- The Washington Times - Saturday, December 7, 2002

A contingent of black business leaders and clergy will march today on the Chicago headquarters of the Rev. Jesse Jackson's Rainbow/PUSH Coalition to protest what they call Mr. Jackson's "self-anointment" as a black leader.
"Jesse Jackson has passed himself off as a leader of African Americans," said the Rev. Lance Davis, a Chicago-area minister who has led three other protests against Mr. Jackson in the past month.
"Mr. Jackson is not a leader, and he is not a role model, yet he has been represented as one by the media and by himself and his supporters."
The protesters, a loosely knit group of about 300 who call themselves Voices of Morality, are also asking businesses and corporations to ignore Mr. Jackson, who has forced major companies to adopt expensive diversity programs under the threat of boycott.
Mr. Jackson countered yesterday that his opposition's motive is not morals or business but politics, noting that several of the protesters are defeated candidates.
"This is politically motivated, and a continuation of the primaries and general election," Mr. Jackson said. "And now that the state races are over, there are city races coming up, and our opposition continues.
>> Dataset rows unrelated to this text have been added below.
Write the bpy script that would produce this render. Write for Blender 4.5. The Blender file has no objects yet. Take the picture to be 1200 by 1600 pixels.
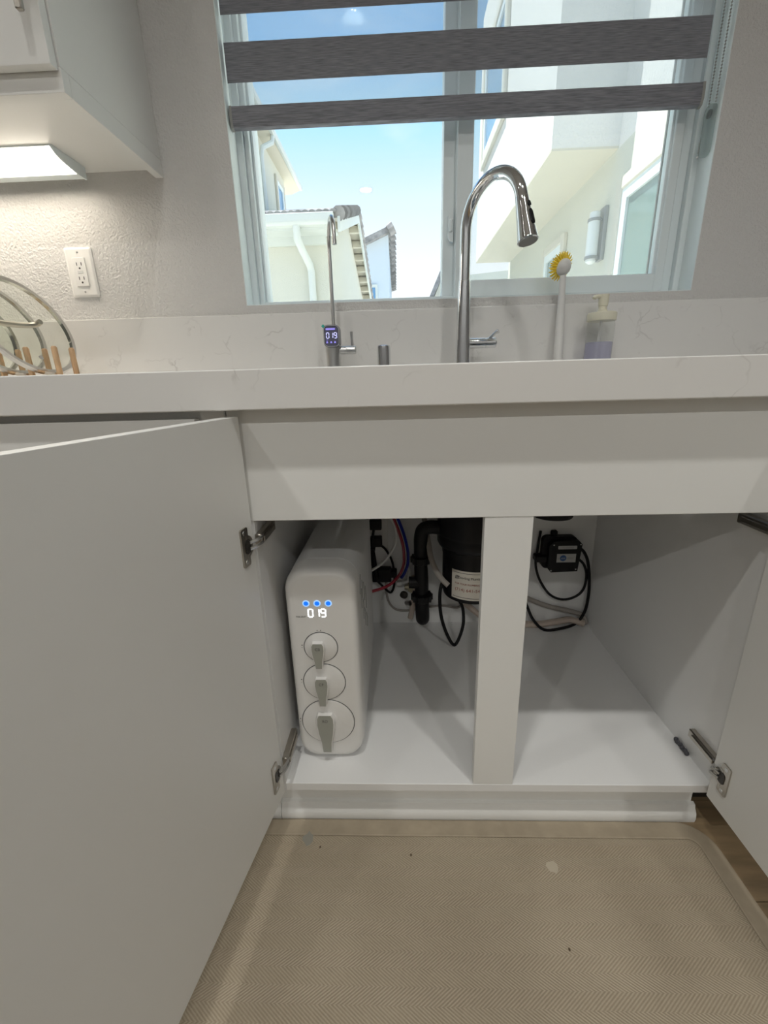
import bpy, bmesh, math, random
from mathutils import Vector, Matrix
random.seed(7)
S = bpy.context.scene
C = S.collection
PI = math.pi

# ------------------------------------------------------------------ camera
cam_d = bpy.data.cameras.new('camera'); cam = bpy.data.objects.new('camera', cam_d); C.objects.link(cam)
cam_d.sensor_fit = 'VERTICAL'; cam_d.sensor_height = 36.0; cam_d.lens = 665.28 * 36.0 / 1600.0
cam_d.clip_start = 0.01; cam_d.clip_end = 300
RT = Vector((0.9992213, 0.0290781, -0.0266686)); UP = Vector((0.0169215, 0.2947704, 0.9554183)); FW = Vector((-0.0356429, 0.9551256, -0.2940488))
M = Matrix(((RT.x, UP.x, -FW.x), (RT.y, UP.y, -FW.y), (RT.z, UP.z, -FW.z))).to_4x4()
M.translation = Vector((0.2383, -0.6554, 0.8929))
cam.matrix_world = M
S.camera = cam

# ------------------------------------------------------------------ sky, sun, exposure
W = bpy.data.worlds.new('sky'); S.world = W; W.use_nodes = True
nt = W.node_tree; nt.nodes.clear()
wo = nt.nodes.new('ShaderNodeOutputWorld'); bg = nt.nodes.new('ShaderNodeBackground')
tc = nt.nodes.new('ShaderNodeTexCoord'); sx = nt.nodes.new('ShaderNodeSeparateXYZ'); rp = nt.nodes.new('ShaderNodeValToRGB')
nt.links.new(tc.outputs['Generated'], sx.inputs[0]); nt.links.new(sx.outputs['Z'], rp.inputs[0])
stops = [(0.0, (0.98, 0.98, 1.0)), (0.2, (0.93, 0.96, 1.0)), (0.33, (0.72, 0.86, 0.98)), (0.42, (0.46, 0.77, 0.98)), (0.51, (0.18, 0.49, 0.90)), (0.75, (0.13, 0.40, 0.86)), (1.0, (0.10, 0.33, 0.78))]
el = rp.color_ramp.elements
for i, (p, c) in enumerate(stops):
    e = el[i] if i < 2 else el.new(p)
    e.position = p; e.color = (*c, 1)
mp = nt.nodes.new('ShaderNodeMapping'); mp.inputs['Scale'].default_value = (1.6, 1.6, 7.0)
cn = nt.nodes.new('ShaderNodeTexNoise'); cn.inputs['Scale'].default_value = 1.7; cn.inputs['Detail'].default_value = 5; cn.inputs['Distortion'].default_value = 0.6
cr = nt.nodes.new('ShaderNodeValToRGB'); cr.color_ramp.elements[0].position = 0.47; cr.color_ramp.elements[1].position = 0.78
cr.color_ramp.elements[1].color = (0.6, 0.6, 0.6, 1)
mx = nt.nodes.new('ShaderNodeMix'); mx.data_type = 'RGBA'; mx.inputs[7].default_value = (0.97, 0.98, 1.0, 1)
nt.links.new(tc.outputs['Generated'], mp.inputs[0]); nt.links.new(mp.outputs[0], cn.inputs['Vector']); nt.links.new(cn.outputs['Fac'], cr.inputs[0])
nt.links.new(cr.outputs[0], mx.inputs[0]); nt.links.new(rp.outputs[0], mx.inputs[6]); nt.links.new(mx.outputs[2], bg.inputs[0])
bg.inputs[1].default_value = 1.25
nt.links.new(bg.outputs[0], wo.inputs[0])

sun_d = bpy.data.lights.new('sun', 'SUN'); sun = bpy.data.objects.new('sun', sun_d); C.objects.link(sun)
sun_d.energy = 10.5; sun_d.angle = math.radians(0.6); sun_d.color = (1.0, 0.97, 0.92)
sun.rotation_euler = Vector((0.369, -0.172, -0.914)).to_track_quat('-Z', 'Y').to_euler()
NEAR_POWER, FAR_POWER = 12.0, 16.0
DOWNLIGHTS = [(0.05, -0.70), (0.85, -0.70), (-1.20, -0.70), (-0.04, -2.9), (1.40, -2.9), (-1.50, -2.9)]
UNDERCAB = 14.0

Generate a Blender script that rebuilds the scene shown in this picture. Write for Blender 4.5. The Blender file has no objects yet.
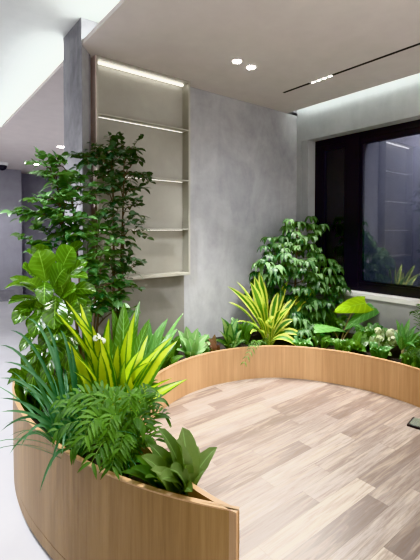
import bpy, bmesh, math, random
from mathutils import Vector as V, Matrix
from mathutils.geometry import tessellate_polygon
random.seed(7)
PI = math.pi
sc = bpy.context.scene
COL = sc.collection
CAM = V((0, 0, 1.65))
F, CX, CY = 393.72, 210.0, 240.06
R_ = V((0.78812934, -0.61550878, 0.00104176)); U_ = V((0.01462337, 0.02041651, 0.99968461)); W_ = V((0.61533593, 0.78786554, -0.02509166))

# ---------------------------------------------------------------- measuring helpers (positions in metres)
def ray(x, y): return W_ + R_ * ((x - CX) / F) - U_ * ((y - CY) / F)
def atY(x, y, Y): d = ray(x, y); return CAM + d * (Y / d.y)
def atX(x, y, X): d = ray(x, y); return CAM + d * (X / d.x)
def atZ(x, y, Z): d = ray(x, y); return CAM + d * ((Z - 1.65) / d.z)
def rnd(a, b): return random.uniform(a, b)

# ---------------------------------------------------------------- materials
def new_mat(name):
    m = bpy.data.materials.new(name); m.use_nodes = True
    nt = m.node_tree; b = nt.nodes['Principled BSDF']
    return m, nt, b
class NT:
    def __init__(s, nt): s.nt = nt
    def n(s, t, **k):
        o = s.nt.nodes.new(t)
        for a, v in k.items(): setattr(o, a, v)
        return o
    def l(s, a, b): s.nt.links.new(a, b)
    def val(s, sock, v):
        if hasattr(v, 'is_output') or hasattr(v, 'links'): s.l(v, sock)
        else: sock.default_value = v
    def math(s, op, a, b=0.0, c=None):
        o = s.n('ShaderNodeMath', operation=op); s.val(o.inputs[0], a); s.val(o.inputs[1], b)
        if c is not None: s.val(o.inputs[2], c)
        return o.outputs[0]
    def mix(s, f, a, b, mode='MIX'):
        o = s.n('ShaderNodeMix', data_type='RGBA', blend_type=mode); s.val(o.inputs[0], f)
        for i, v in ((6, a), (7, b)):
            if isinstance(v, tuple): v = (*v[:3], 1)
            s.val(o.inputs[i], v)
        return o.outputs[2]
    def ramp(s, f, stops):
        o = s.n('ShaderNodeValToRGB'); s.l(f, o.inputs[0]); e = o.color_ramp.elements
        while len(e) < len(stops): e.new(0.5)
        for i, (p, c) in enumerate(stops): e[i].position = p; e[i].color = (*c, 1)
        return o.outputs[0]
    def noise(s, vec, scale, detail=4, rough=.6, dist=0):
        o = s.n('ShaderNodeTexNoise'); o.inputs['Scale'].default_value = scale; o.inputs['Detail'].default_value = detail
        o.inputs['Roughness'].default_value = rough; o.inputs['Distortion'].default_value = dist
        if vec is not None: s.l(vec, o.inputs['Vector'])
        return o.outputs[0]
    def coord(s, scale=(1, 1, 1)):
        t = s.n('ShaderNodeTexCoord'); mp = s.n('ShaderNodeMapping'); mp.inputs['Scale'].default_value = scale
        s.l(t.outputs['Object'], mp.inputs[0]); return mp.outputs[0]
    def bump(s, h, st, dist=.01):
        o = s.n('ShaderNodeBump'); o.inputs['Strength'].default_value = st; o.inputs['Distance'].default_value = dist
        s.l(h, o.inputs['Height']); return o.outputs[0]

def plain(name, c, rough=.5, metal=0, emit=None, es=0, spec=.5):
    m, nt, b = new_mat(name); b.inputs['Base Color'].default_value = (*c, 1); b.inputs['Roughness'].default_value = rough
    b.inputs['Metallic'].default_value = metal; b.inputs['Specular IOR Level'].default_value = spec
    N = NT(nt)
    if emit: b.inputs['Emission Color'].default_value = (*emit, 1); b.inputs['Emission Strength'].default_value = es
    else:
        f = N.noise(N.coord(), 6, 3); k = N.mix(f, tuple(x * .92 for x in c), tuple(min(1, x * 1.07) for x in c)); N.l(k, b.inputs['Base Color'])
    return m
def concrete(name, lo, hi, scale=1.6, rough=.75, bump=.08):
    m, nt, b = new_mat(name); N = NT(nt); co = N.coord()
    a = N.noise(co, scale, 6, .62, .6); c = N.noise(co, scale * 5, 5, .7); s = N.noise(N.coord((1, 1, .35)), scale * 2.2, 4, .6, 1.2)
    f = N.math('ADD', N.math('MULTIPLY', a, .5), N.math('ADD', N.math('MULTIPLY', c, .2), N.math('MULTIPLY', s, .3)))
    N.l(N.ramp(f, [(.36, lo), (.62, hi)]), b.inputs['Base Color'])
    b.inputs['Roughness'].default_value = rough; N.l(N.bump(c, bump), b.inputs['Normal']); return m
def veneer(name, lo, hi, rough=.45):
    m, nt, b = new_mat(name); N = NT(nt)
    g = N.noise(N.coord((1, 1, .035)), 42, 5, .7, .3); w = N.noise(N.coord((1, 1, .12)), 5, 3, .5)
    f = N.math('ADD', N.math('MULTIPLY', g, .55), N.math('MULTIPLY', w, .45))
    N.l(N.ramp(f, [(.36, lo), (.64, hi)]), b.inputs['Base Color']); b.inputs['Roughness'].default_value = rough
    N.l(N.bump(g, .05), b.inputs['Normal']); return m
def planks():
    m, nt, b = new_mat('plank_floor'); N = NT(nt)
    t = N.n('ShaderNodeTexCoord'); sp = N.n('ShaderNodeSeparateXYZ'); N.l(t.outputs['Object'], sp.inputs[0])
    x, y = sp.outputs[0], sp.outputs[1]; wd, ln = .108, .74
    yr = N.math('DIVIDE', N.math('ADD', y, .045), wd); row = N.math('FLOOR', yr)
    wn = N.n('ShaderNodeTexWhiteNoise', noise_dimensions='1D'); N.l(row, wn.inputs['W'])
    xr = N.math('ADD', N.math('DIVIDE', x, ln), N.math('MULTIPLY', wn.outputs[0], 5.0)); idx = N.math('FLOOR', xr)
    cb = N.n('ShaderNodeCombineXYZ'); N.l(row, cb.inputs[0]); N.l(idx, cb.inputs[1])
    w2 = N.n('ShaderNodeTexWhiteNoise', noise_dimensions='3D'); N.l(cb.outputs[0], w2.inputs[0])
    base = N.ramp(w2.outputs[0], [(0, (.14, .108, .094)), (.3, (.21, .172, .152)), (.55, (.28, .238, .213)), (.8, (.35, .305, .27)), (1, (.50, .43, .35))])
    # grain along X, shifted per board
    va = N.n('ShaderNodeVectorMath', operation='SCALE'); N.l(w2.outputs[1], va.inputs[0]); va.inputs['Scale'].default_value = 7
    vb = N.n('ShaderNodeVectorMath', operation='ADD'); N.l(t.outputs['Object'], vb.inputs[0]); N.l(va.outputs[0], vb.inputs[1])
    mp = N.n('ShaderNodeMapping'); mp.inputs['Scale'].default_value = (1.6, 26, 1); N.l(vb.outputs[0], mp.inputs[0])
    g = N.noise(mp.outputs[0], 3.2, 7, .72, .4)
    mp2 = N.n('ShaderNodeMapping'); mp2.inputs['Scale'].default_value = (1.2, 14, 1); N.l(vb.outputs[0], mp2.inputs[0])
    k = N.noise(mp2.outputs[0], 2.2, 4, .6, .6)
    c = N.mix(N.math('MULTIPLY', N.ramp(g, [(.40, (1, 1, 1)), (.58, (0, 0, 0))]), .6), base, (.13, .085, .06))
    c = N.mix(N.math('MULTIPLY', N.ramp(k, [(.5, (0, 0, 0)), (.8, (1, 1, 1))]), .4), c, (.70, .60, .47))
    vo = N.n('ShaderNodeTexVoronoi'); vo.inputs['Scale'].default_value = 2.1; N.l(vb.outputs[0], vo.inputs['Vector'])
    c = N.mix(N.math('MULTIPLY', N.math('LESS_THAN', vo.outputs['Distance'], .055), .55), c, (.16, .08, .045))
    fy = N.math('FRACT', yr); fx = N.math('FRACT', xr)
    ey = N.math('MINIMUM', fy, N.math('SUBTRACT', 1.0, fy)); ex = N.math('MINIMUM', fx, N.math('SUBTRACT', 1.0, fx))
    e = N.math('MAXIMUM', N.math('LESS_THAN', ey, .012), N.math('LESS_THAN', ex, .0018))
    c = N.mix(N.math('MULTIPLY', e, .6), c, (.12, .09, .07))
    N.l(c, b.inputs['Base Color']); b.inputs['Roughness'].default_value = .42
    N.l(N.bump(g, .12, .003), b.inputs['Normal']); return m

def leaf_mat(name, dark, light, mid=None, midw=.09, margin=None, mth=.62, veins=0, vcol=None, rough=.38, tr=.28, band=0):
    m, nt, b = new_mat(name); N = NT(nt)
    uv = N.n('ShaderNodeUVMap', uv_map='uv'); sp = N.n('ShaderNodeSeparateXYZ'); N.l(uv.outputs[0], sp.inputs[0])
    u, v = sp.outputs[0], sp.outputs[1]
    d = N.math('MULTIPLY', N.math('ABSOLUTE', N.math('SUBTRACT', u, .5)), 2.0)
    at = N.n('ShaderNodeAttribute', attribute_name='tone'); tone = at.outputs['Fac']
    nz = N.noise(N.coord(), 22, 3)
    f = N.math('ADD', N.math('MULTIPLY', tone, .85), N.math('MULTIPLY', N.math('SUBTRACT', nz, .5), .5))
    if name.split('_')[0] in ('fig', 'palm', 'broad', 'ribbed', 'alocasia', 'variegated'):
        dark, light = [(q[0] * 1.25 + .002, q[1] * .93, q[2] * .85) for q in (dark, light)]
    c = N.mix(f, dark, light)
    h = None
    if margin:
        dn = N.math('ADD', d, N.math('MULTIPLY', N.math('SUBTRACT', N.noise(N.coord((3, 3, 3)), 18, 2), .5), .35))
        c = N.mix(N.ramp(dn, [(max(0, mth - .06), (0, 0, 0)), (mth + .06, (1, 1, 1))]), c, margin)
    if veins:
        ph = N.math('FRACT', N.math('SUBTRACT', N.math('MULTIPLY', v, veins), N.math('MULTIPLY', d, 1.6 if not band else 3)))
        vv = N.ramp(ph, [(0, (1, 1, 1)), (.22, (0, 0, 0)), (.8, (0, 0, 0)), (1, (1, 1, 1))])
        c = N.mix(N.math('MULTIPLY', vv, .45), c, vcol or tuple(min(1, x * 1.7 + .02) for x in light))
        N.l(N.bump(vv, .25, .004), b.inputs['Normal'])
    if mid: c = N.mix(N.math('LESS_THAN', d, midw), c, mid)
    N.l(c, b.inputs['Base Color']); b.inputs['Roughness'].default_value = rough; b.inputs['Specular IOR Level'].default_value = .5 if rough < .32 else .28
    t = N.n('ShaderNodeBsdfTranslucent'); N.l(N.mix(.55, c, (.26, .46, .07)), t.inputs[0])
    ms = N.n('ShaderNodeMixShader'); ms.inputs[0].default_value = tr
    out = nt.nodes['Material Output']; N.l(b.outputs[0], ms.inputs[1]); N.l(t.outputs[0], ms.inputs[2]); N.l(ms.outputs[0], out.inputs[0])
    return m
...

That is what this is about."
He said the group was composed of many of the same people who also fought the candidacy of the Rev. James Meeks, a Rainbow/PUSH officer who defeated incumbent Democratic state Sen. William Shaw.
"It is not just me that they are against," Mr. Jackson said. "In some sense, this is an aftershock of that."
The protesters maintain it is all about Mr. Jackson and his methods for seeking integration in corporate America, although they are also strident in their opposition to several of his colleagues who are involved in politics.
Last Saturday, a group of 25 protesters stood outside a Chicago beer distributorship owned and operated by Mr. Jackson's sons, Yusef and Jonathan.
The two received the beer distributorship after their father led protests against Anheuser-Busch in which he said the company had failed to secure enough minority participation in its operations.
Critics have charged that PUSH contributors and close associates of Mr. Jackson are often beneficiaries of his corporate campaigns.
"And understand this: he can't boycott us," said Hal Baskin, a failed alderman candidate who is running again in February. "And he can't buy us off."
Through the years, the bulk of Mr. Jackson's detractors have been white, conservative or both.
This group of foes is black, Democratic and includes several former Jackson acolytes.
"We are getting more and more people to stand up," said Cheryl Cornelius, who is a part-time pastor at Mr. Davis' church. She grew up following Mr. Jackson, marching for him and taking part in activities at Operation Breadbasket, Mr. Jackson's first group in Chicago.
"More and more people here in Chicago are seeing how Reverend Jackson has taken advantage of his title as so-called leader of the African-American community to take advantage of companies in order to support his family," Mrs. Cornelius said. "He has lost touch with the common person."
In November, Mr. Davis led a group of 70 protesters who attended Mr. Jackson's traditional Saturday morning service. An ensuing fracas led to police being called and to two different versions of what happened.
Mr. Davis said that Rainbow/PUSH staffers began to push and shove members of his group.
Mr. Jackson said his life was threatened by some of the protesters. "They came to one of our meetings and began to hurl obscenities and threats and they were escorted out by police," he said.
The Rev. Anthony Williams, pastor of St. Stephen's Lutheran Church, said he is determined to let the world know Mr. Jackson "does not speak for us."
"White America and the government is under the impression that when they say something bad about [Mr. Jackson], it's a racial thing," said Mr. Williams, who lost to U.S. Rep. Jesse Jackson Jr. in the March Democratic primary this year.
"But we have done some very serious self-examination, and when we look at this man and what he has done, the community has benefited very little."